To be completely honest, the only thing September 11th makes me want to do is to completely shut off all access to other people. Turn the television off, close the laptop, and ignore Twitter. I don’t anticipate writing about 9/11 as being an elating task. I imagine I won’t want to finish writing this at all.
I will, relatively briefly, describe how I remember 9/11/2001. I was 12 and in middle school. I carried a Five Star zip binder because we weren’t allowed to carry backpacks around school. I had a very exact way that I folded notes to later be passed in hallway. I was just starting to figure out what characteristics I had to possess in order to be more like my more popular peers and less like my socially awkward friends from elementary school. I read really terrible books and spent a ridiculous amount of time on AOL Instant Messenger.
I have very vague memories of a day that I’m supposed to “Never Forget”. No one turned on the TVs so we could see what was happening on the news. No one sat down and explained why all of the adults were so absent minded. No one told us what was happening or why it was important. School went on as normal, with the exception of a few extra phone calls between classrooms and whole lot of “independent study” time. At the end of the day I got on the bus and was teased just like every other afternoon on the yellow tin can of death. I had picked up throughout the day that something was bothering the adults that they weren’t completely disclosing, but wasn’t something always bothering the adults?
In complete opposition to the adults at school who preferred we remain clueless, my mother, the Queen of Too Much Information, assumed that I knew every detail she had already absorbed. Upon reaching home I walked upstairs and noticed that my mother was sitting with my then 15-year-old brother on his bed watching the news. My mother barely removed her head from the news to anxiously say, “You’re home! Are you alright?” After a long day of being 12, I turned to her tersely and said, “Well, yeah. It’s not like a bomb went off or anything.” She looked at me like I had just dropped the f-bomb in front of her for the first time. It didn’t take but a few seconds for me to walk away so I could get on AIM and talk about how freaking cute Will Seaver was. I had things to do.

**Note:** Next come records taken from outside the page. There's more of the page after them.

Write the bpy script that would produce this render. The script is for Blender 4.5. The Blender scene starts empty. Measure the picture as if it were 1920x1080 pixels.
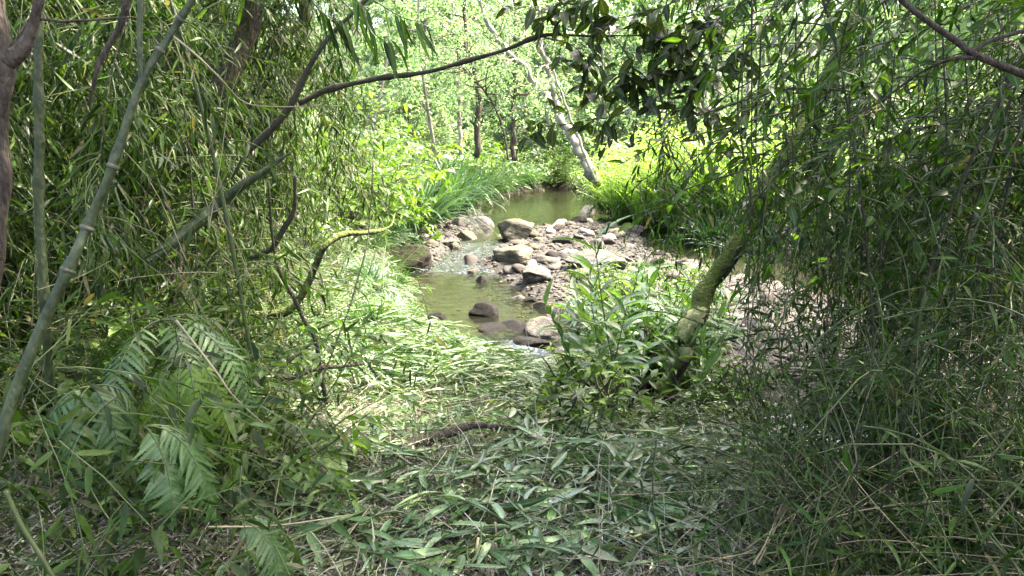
import bpy, math
import numpy as np
from mathutils import Vector, Matrix, Euler

# ------------------------------------------------------------------ camera, sky, sun, exposure
S = bpy.context.scene
COL = S.collection
HFOV, PITCH, CZ = math.radians(68), math.radians(10), 1.6
FPX = 960 / math.tan(HFOV / 2)                      # focal length in pixels of the 1920 px wide photo
cam = bpy.data.cameras.new('camera'); cam.angle = HFOV; cam.clip_start = .05; cam.clip_end = 2000
co = bpy.data.objects.new('camera', cam); COL.objects.link(co)
co.location = (0, 0, CZ); co.rotation_euler = (math.radians(90) - PITCH, 0, 0); S.camera = co
SUN_EL, SUN_AZ = math.radians(58), math.radians(72)   # azimuth from +Y, clockwise: from the right, a little ahead
W = bpy.data.worlds.new('World'); S.world = W; W.use_nodes = True
wn = W.node_tree.nodes; bg = wn['Background']
sky = wn.new('ShaderNodeTexSky'); sky.sky_type = 'NISHITA'; sky.sun_disc = False
sky.sun_elevation = SUN_EL; sky.sun_rotation = SUN_AZ; sky.dust_density = 6; sky.air_density = .8
W.node_tree.links.new(sky.outputs[0], bg.inputs[0]); bg.inputs[1].default_value = .15
sl = bpy.data.lights.new('sun', 'SUN'); sl.energy = 2.6; sl.angle = math.radians(.5); sl.color = (1, .95, .86)
so = bpy.data.objects.new('sun', sl); COL.objects.link(so)
sd_ = Vector((math.sin(SUN_AZ) * math.cos(SUN_EL), math.cos(SUN_AZ) * math.cos(SUN_EL), math.sin(SUN_EL)))
so.rotation_euler = sd_.to_track_quat('Z', 'Y').to_euler(); so.location = sd_ * 40
S.view_settings.view_transform = 'Standard'; S.view_settings.look = 'None'
S.view_settings.exposure = 3.55; S.view_settings.gamma = 1
S.view_settings.use_white_balance = True; S.view_settings.white_balance_temperature = 7250
S.render.engine = 'CYCLES'
cy = S.cycles; cy.max_bounces = 7; cy.diffuse_bounces = 3; cy.glossy_bounces = 3; cy.transmission_bounces = 4
cy.transparent_max_bounces = 6; cy.use_denoising = True; cy.caustics_reflective = False; cy.caustics_refractive = False
cy.sample_clamp_indirect = 6
R = np.random.default_rng(11)

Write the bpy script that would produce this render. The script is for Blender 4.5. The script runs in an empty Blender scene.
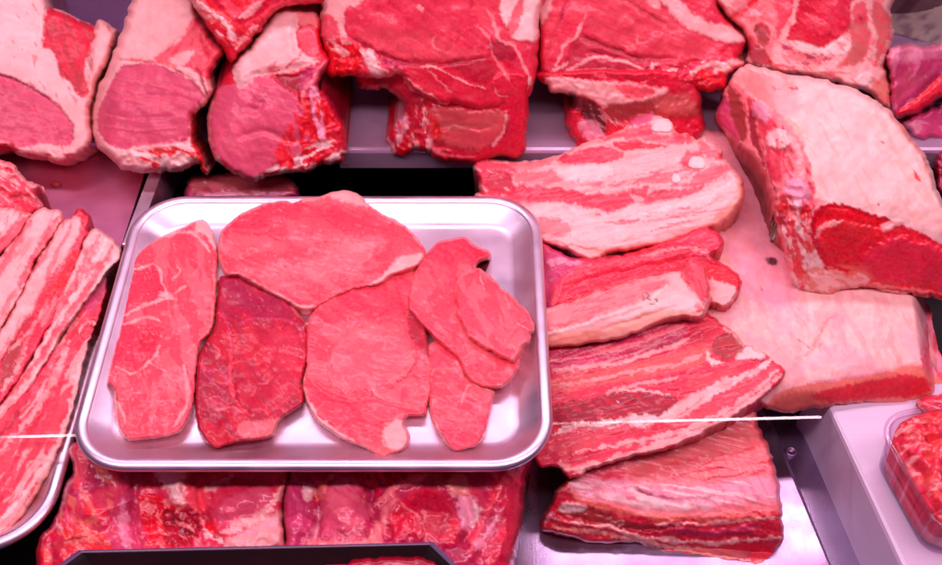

I was completely clueless at to what September 11th was or what it meant. As it was happening all of the adults around me were too concerned about what it meant to them to think about what it would mean to some kid with terrible prepubescent acne. I have had to almost completely construct my “memory” of 9/11 based off of information I received later from the news, textbooks, blogs, and teachers. I believe that this is so frustrating for me because there are two very different memories of that day for me to choose from. The first is an overly patriotic construction of deep remembrance. This construct wants me to post my Facebook status about how deep my sorrow is and stay home and watch TLC for hours. The other option is to be bitter and discuss how ridiculous the War on Terror is, spend hours reading articles on the internet, and to write long diatribes on Facebook in response to my friends’ statues.
I choose to remain totally ambivalent. How ambivalent must you be to survive in America?
No one will agree on how 9/11 should be remembered. It’s a piece of history that so many of us have to share that it will constantly be debated and argued. Everyone will attempt to back up their arguments with their own belief in being wholly correct. No one will be completely satisfied. This, however, is not a new thing for us. It’s easy to compare 9/11 to the remembrance of the Vietnam War. Both events are things that everyone will argue about and have deep connections to. They will both remain this giant thing sitting there at your dinner table, invited or not. We as a whole will also look on both events as being these giant tragedies in American history and choose to remember them the way we think we’re supposed to.
The Vietnam War Memorial was supposed to create a solemn sense of remembrance of the people over the government. However, the American people visit and search out individual names, place flags at the base, and create their own idea of how the war should be remembered. The ceremony surrounding the memorial was elaborate and patriotic and not at all what the creator of the memorial had intended. The problem was that Americans have a general belief that to honor and commemorate they must do so with large displays. The bigger the better; the larger the display the more we care.
This relates back to 9/11 rather blatantly. The media shoves “Nineelevina” in our faces every year. They have to discuss it because to not address the issue is unpatriotic and just plain wrong. Each piece of the American media wants to show that their flag flies the highest. Who shows the most survivor specials? Who puts on the biggest parade? Who does the most in depth coverage? Who’s Facebook page had the most chain-mail style status posted in one day?
Both events are things that we should always remember, but we have no idea why. Do we just feel these proud American feelings because we’re told we’re supposed to?